Michael Bloomberg Announces Effort To Call New York City Parents, Deliver Teacher Evaluations

Bloomberg: Schools Will 'Call Every Single Parent' For Teacher Ratings

Parents of New York, beware: The mayor will be calling you.

New York's state legislature passed a law Thursday that would prevent school districts from publishing teachers' performance scores for all the world to see. Instead, if parents want to know how their teachers rank on standardized test scores, they have to make a special request.

Mayor Michael Bloomberg was livid. He's made access to teacher data a personal crusade. Influenced by his decades working in private business, he's promised to turn the teaching profession into corporate-world shape. Foiled by the legislature, he revealed his next steps on the radio Friday, the New York Post reports.

"Let me tell you what we're going to do," Bloomberg said on the WOR radio show. "We are going to have our schools call every single parent. We're talking about fourth to eighth grade... We will tell you, you are entitled to this information and if you want it say yes right now and we will send it to you."

Bloomberg then revised, saying that teacher evaluations could be delivered to parents on the spot. The city serves about 1.1 million students across 1,700 schools.

"I think we can give it to them right on the phone as well," he said. "So we'll make sure every parent gets the information whether they would have called or not."
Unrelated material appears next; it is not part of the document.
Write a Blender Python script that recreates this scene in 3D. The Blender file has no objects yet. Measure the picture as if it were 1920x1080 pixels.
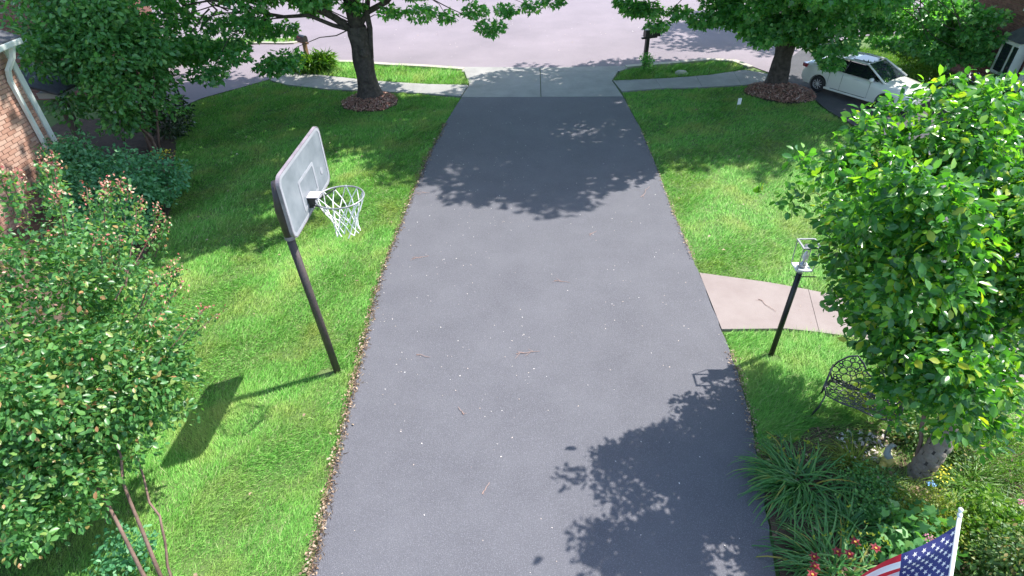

The shield bill, whose passage 118-17 in the Assembly prompted Bloomberg's announcement, was introduced by Democratic Gov. Andrew Cuomo as a compromise on the divisive issue of whether to release teacher's value added scores, the New York Daily News reports. Value added scores rate a teacher's effectiveness by how much he or she has improved student test scores.

Teachers' value added scores previously became public information following a controversial court ruling. Under the shield bill, parents must put in a special request to see data on teacher performance.

Furthermore, they are permitted to see only the data for teachers currently instructing their children, not for teachers their children may have in the future, according to Gotham Schools.

Teachers' unions -- who say value-added scores are poor measures of teacher quality -- fought to keep the evaluations unavailable to the public.

Others, including Bloomberg, have insisted on full disclosure on teacher performance data, invoking the public's right to know and the need for more accountability. Bloomberg fought unsuccessfully to defeat the bill.